In this 1796 map of Alnwick, there is no detail to the south of the town. Green Batt is called “Back Row”.
Virtually all of the buildings lie within the boundaries of the medieval town, and front onto the central triangle or the three main roads. The burgage plots behind the buildings are still empty.
The only other road in this part of town is called “Stoney Hill Road”.
  Until the 19th century was under way, most development in Alnwick was happening within the boundaries of the old town. Mainly this was achieved by building at the tail end of the medieval burgage plots, along the roads that ringed the town along the original line of the old town wall. So Woods map of 1827 shows few buildings outside Green Batt (at top of image). Beyond this he land was still agricultural, although some country houses such as Croft House, Belle Vue and Clive House were starting to appear, surrounded by open fields.
Here the fields below Green Batt are shaded green to show that they belong to the duke. The land to the west of Hope House Lane was called Wester Piece, and the land south of Prudhoe Street and east of Hope house Lane was called Easter Piece.
Neither Lisburn Street nor Prudhoe street exists on the original map, but the routes have been added after the map was printed (not entirely on the line that was actually built).
Hope House Lane is here shown, along the line of Percy
Street and Percy Terrace, but there are very few buildings. There are three houses in the positions of 1 Prudhoe Street, The Haining and Laburnum Cottage. There are no other houses on the lane.
There is also a lane shown along the line of Argyll Terrace, and a field boundary along the access to Percy Villas.
The rest is fields.
The Tithe Award map of 1846 show little detail of buildings, but it does show some outlines on the east side of the road, which here is called “Percy Place”.
By now Lisburn Street, Prudhoe Street and South Street are also shown, but Howick Street is incomplete, and Argyll Terrace still seems to be a path along the edge of a field.
By the middle of the 19th century there was less land left for development within the old town, and more development was happening along the turnpike roads. Examples from elsewhere in Alnwick include Clive Terrace along the turnpike road through Rothbury to Hexham, and Belvedere Terrace along the Great North Road from Newcastle.
Here, the Howick Street Development is starting to appear on what was Wester Field, to the west of Percy Street. The map also shows how only one line of houses was built at the north end of Easter Field (east of the road) while at the south end of Easter field there was a deeper plot, so South Street was used to allow access to more houses than could have been fronted onto the road.
  The Cholera map of 1849 is of a later date, but it was created from the same base as Woods map of 1827, so it does not show all the houses that existed in 1849. It does show the fields more clearly than Woods map (above), but not the line of Lisburn street or Prudhoe Street. There is also another building shown here which looks as though it must be off South Street, and presumably dates from 1827 or before – but Im not sure which it is.
In reality, by 1849 there should be more houses in Percy Terrace, but none of them are shown.
Significantly, though, there are no deaths shown from cholera in Percy Terrace.
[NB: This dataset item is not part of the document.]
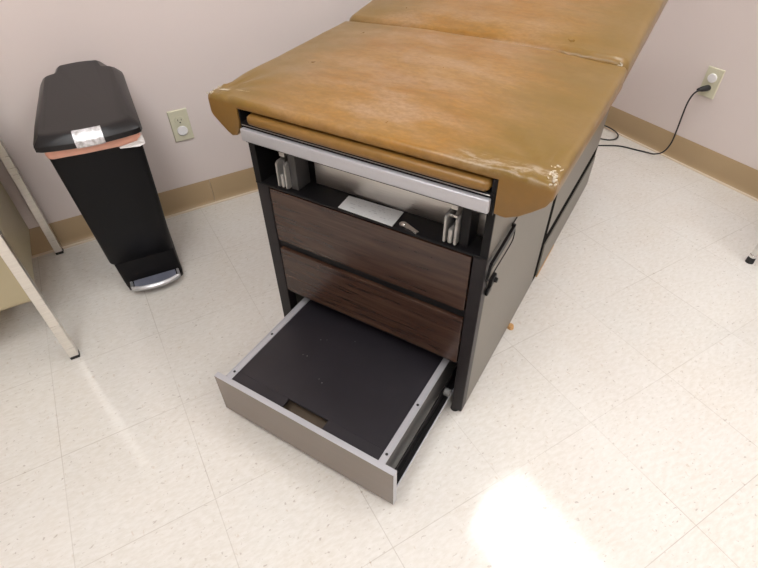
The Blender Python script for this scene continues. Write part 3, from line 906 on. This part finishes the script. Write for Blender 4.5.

The nearest, marked by black spots, were in Green Batt and St Michaels Lane. Either people living in Percy Terrace were lucky, or they must have been using a safe water supply.
There is a detailed 25 inch Ordnance Survey map from the 1860s, which shows individual buildings, but we do not yet have a copy of the sheet which shows the bulk of Percy Terrace. Around this time the name of the road does not seem to have been settled. In different places it is referred to as Percy Street, and Percy Place.
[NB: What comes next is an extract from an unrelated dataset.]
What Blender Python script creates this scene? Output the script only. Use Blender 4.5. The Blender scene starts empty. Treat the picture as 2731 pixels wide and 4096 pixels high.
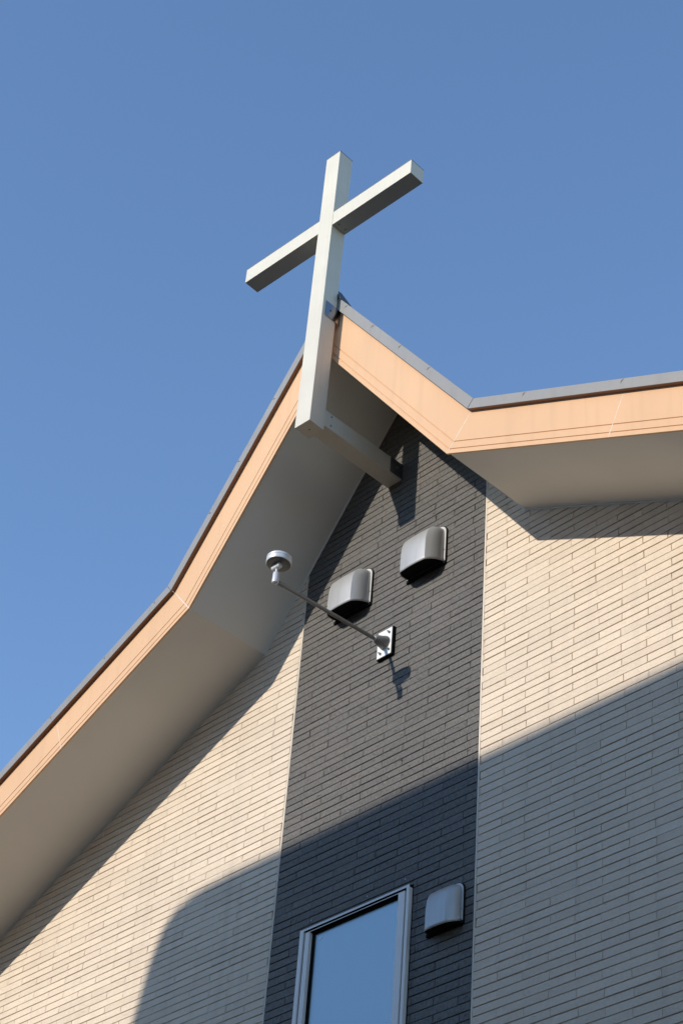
import bpy, bmesh, math, random
from mathutils import Vector, Matrix
random.seed(7)
SC = bpy.context.scene
COL = SC.collection

# ------------------------------------------------------------------ camera
Z0 = 10.085                       # height of the roof kink above the ground
YAW, PITCH, ROLL = 0.85342, 0.69595, 0.09143
cd = bpy.data.cameras.new("camera"); cam = bpy.data.objects.new("camera", cd); COL.objects.link(cam)
cy_, sy_ = math.cos(YAW), math.sin(YAW); cp_, sp_ = math.cos(PITCH), math.sin(PITCH)
fw = Vector((-sy_*cp_, cy_*cp_, sp_)); rt = Vector((cy_, sy_, 0)); up = rt.cross(fw)
cr, sr = math.cos(ROLL), math.sin(ROLL)
rt2 = rt*cr + up*sr; up2 = up*cr - rt*sr
M = Matrix((rt2, up2, -fw)).transposed().to_4x4(); M.translation = Vector((7.9921, -7.4741, -8.4846+Z0))
cam.matrix_world = M
cd.sensor_fit = 'HORIZONTAL'; cd.sensor_width = 36.0; cd.lens = 7822.4*36.0/2731.0
cd.clip_end = 2000; cd.clip_start = 0.05
SC.camera = cam

# ------------------------------------------------------------------ light
SX, SZ = 0.1528, -0.4184          # where a shadow goes per metre towards the wall
to_sun = Vector((-SX, -1.0, -SZ)).normalized()
elev = math.asin(to_sun.z); azim = math.atan2(to_sun.x, to_sun.y)
w = bpy.data.worlds.new("World"); SC.world = w; w.use_nodes = True
nt = w.node_tree; sky = nt.nodes.new('ShaderNodeTexSky'); sky.sky_type = 'NISHITA'
sky.sun_disc = False; sky.sun_elevation = elev; sky.sun_rotation = azim
sky.altitude = 0; sky.air_density = 1.0; sky.dust_density = 0.0; sky.ozone_density = 3.6
bg = nt.nodes['Background']; bg.inputs['Strength'].default_value = 0.15
nt.links.new(sky.outputs[0], bg.inputs[0])
sd = bpy.data.lights.new("sun", 'SUN'); sun = bpy.data.objects.new("sun", sd); COL.objects.link(sun)
sd.energy = 2.22; sd.angle = math.radians(0.53); sd.color = (1.0, 0.93, 0.83)
sun.rotation_euler = to_sun.to_track_quat('Z', 'Y').to_euler(); sun.location = (-5, -30, 30)
SC.view_settings.view_transform = 'Standard'; SC.view_settings.look = 'None'
SC.view_settings.exposure = 0.78; SC.view_settings.gamma = 1.0
SC.view_settings.use_curve_mapping = False

# ------------------------------------------------------------------ materials
def mat(name, col, rough=0.6, metal=0.0, noise=0.0, nscale=4.0, bump=0.0, bscale=60.0, bdist=0.002, spec=0.5, bdetail=4.0):
    m = bpy.data.materials.new(name); m.use_nodes = True
    n = m.node_tree.nodes; l = m.node_tree.links; b = n['Principled BSDF']
    b.inputs['Base Color'].default_value = (*col, 1); b.inputs['Roughness'].default_value = rough
    b.inputs['Metallic'].default_value = metal; b.inputs['Specular IOR Level'].default_value = spec
    tc = n.new('ShaderNodeNewGeometry')
    if noise > 0:
        t = n.new('ShaderNodeTexNoise'); t.inputs['Scale'].default_value = nscale; t.inputs['Detail'].default_value = 6
        l.new(tc.outputs['Position'], t.inputs['Vector'])
        r = n.new('ShaderNodeMapRange'); r.inputs[1].default_value = 0.3; r.inputs[2].default_value = 0.7
        r.inputs[3].default_value = 1-noise; r.inputs[4].default_value = 1+noise*0.6
        l.new(t.outputs['Fac'], r.inputs[0])
        mx = n.new('ShaderNodeVectorMath'); mx.operation = 'SCALE'; mx.inputs[0].default_value = col
        l.new(r.outputs[0], mx.inputs['Scale']); l.new(mx.outputs[0], b.inputs['Base Color'])
    if bump > 0:
        t = n.new('ShaderNodeTexNoise'); t.inputs['Scale'].default_value = bscale; t.inputs['Detail'].default_value = bdetail
        l.new(tc.outputs['Position'], t.inputs['Vector'])
        bp = n.new('ShaderNodeBump'); bp.inputs['Strength'].default_value = bump; bp.inputs['Distance'].default_value = bdist
        l.new(t.outputs['Fac'], bp.inputs['Height']); l.new(bp.outputs[0], b.inputs['Normal'])
    return m

def brick_mat(name, col, rough, bump, bdist, var, spec, streak):
    """split-faced siding brick: a tone per brick, fine mottling, chiselled relief"""
    m = bpy.data.materials.new(name); m.use_nodes = True
    n = m.node_tree.nodes; l = m.node_tree.links; b = n['Principled BSDF']
    b.inputs['Roughness'].default_value = rough; b.inputs['Specular IOR Level'].default_value = spec
    g = n.new('ShaderNodeNewGeometry')
    a = n.new('ShaderNodeAttribute'); a.attribute_name = 'tone'
    t1 = n.new('ShaderNodeTexNoise'); t1.inputs['Scale'].default_value = 55; t1.inputs['Detail'].default_value = 5
    t2 = n.new('ShaderNodeTexNoise'); t2.inputs['Scale'].default_value = 0.9; t2.inputs['Detail'].default_value = 4
    for t in (t1, t2): l.new(g.outputs['Position'], t.inputs['Vector'])
    def mr(src, a0, a1, b0, b1):
        r = n.new('ShaderNodeMapRange'); r.inputs[1].default_value = a0; r.inputs[2].default_value = a1
        r.inputs[3].default_value = b0; r.inputs[4].default_value = b1; l.new(src, r.inputs[0]); return r.outputs[0]
    def mul(x, y):
        q = n.new('ShaderNodeMath'); q.operation = 'MULTIPLY'; l.new(x, q.inputs[0]); l.new(y, q.inputs[1]); return q.outputs[0]
    f = mul(mr(a.outputs['Fac'], 0, 1, 1-var, 1+var), mul(mr(t1.outputs['Fac'], .3, .7, 1-var*1.2, 1+var), mr(t2.outputs['Fac'], .3, .7, 1-var*.7, 1+var*.5)))
    v = n.new('ShaderNodeVectorMath'); v.operation = 'SCALE'; v.inputs[0].default_value = col
    l.new(f, v.inputs['Scale']); l.new(v.outputs[0], b.inputs['Base Color'])
    mp = n.new('ShaderNodeMapping'); mp.inputs['Scale'].default_value = streak
    mp.inputs['Rotation'].default_value = (0, 0.35, 0)
    l.new(g.outputs['Position'], mp.inputs['Vector'])
    t3 = n.new('ShaderNodeTexNoise'); t3.inputs['Scale'].default_value = 1.0; t3.inputs['Detail'].default_value = 5; t3.inputs['Roughness'].default_value = 0.65
    l.new(mp.outputs[0], t3.inputs['Vector'])
    if spec > .6:
        l.new(mr(t3.outputs['Fac'], .36, .64, rough+.20, rough-.22), b.inputs['Roughness'])
    mp2 = n.new('ShaderNodeMapping'); mp2.inputs['Scale'].default_value = (16, 30, 34); mp2.inputs['Rotation'].default_value = (0, -0.6, 0)
    l.new(g.outputs['Position'], mp2.inputs['Vector'])
    t4 = n.new('ShaderNodeTexNoise'); t4.inputs['Scale'].default_value = 1.0; t4.inputs['Detail'].default_value = 3; t4.inputs['Roughness'].default_value = .6
    l.new(mp2.outputs[0], t4.inputs['Vector'])
    chip = mr(t4.outputs['Fac'], .64, .76, 0, -1.0)
    ad = n.new('ShaderNodeMath'); ad.operation = 'ADD'; l.new(t3.outputs['Fac'], ad.inputs[0]); l.new(chip, ad.inputs[1])
    bp = n.new('ShaderNodeBump'); bp.inputs['Strength'].default_value = bump; bp.inputs['Distance'].default_value = bdist
    l.new(ad.outputs[0], bp.inputs['Height']); l.new(bp.outputs[0], b.inputs['Normal'])
    return m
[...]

By now most of the area around Percy Terrace is developed – either with housing or with various new institutions, such as The Mechaincs Institute (1831), St Pauls Church (1848), the Railway Station (1849), the Corn Exchange (1862), and a Police Station in Green Batt.
There is a detailed 25 inch Ordnance Survey map of 1897, which shows individual buildings, but we do not yet have a copy of the sheet which shows the bulk of Percy Terrace
  The 6 inch Ordnance Survey map of 1897 shows that most of Percy Terrace was in place towards the end of the 19th century.
At this time Prudhoe Street only ran to the end of the churchyard, and Lisburn Street not much further than Howick Street.
 We do not yet have the whole of Percy Terrace shown on the land valuation map of 1910, but what is there can be seen in some detail. The school opened in 1903, but seems to have been added to this 1910 map, so the survey must have been earlier.
By this time they seem to have settled on Percy Terrace as the name of the road.
The six inch Ordnance Survey map of 1920 shows little change from 20 years earlier in Percy Terrace, although the Dukes School has now been built. Lisburn Street and Prudhoe Street are complete,  King Street is in place, and Swansfield Park Road is in place, with houses starting to appear.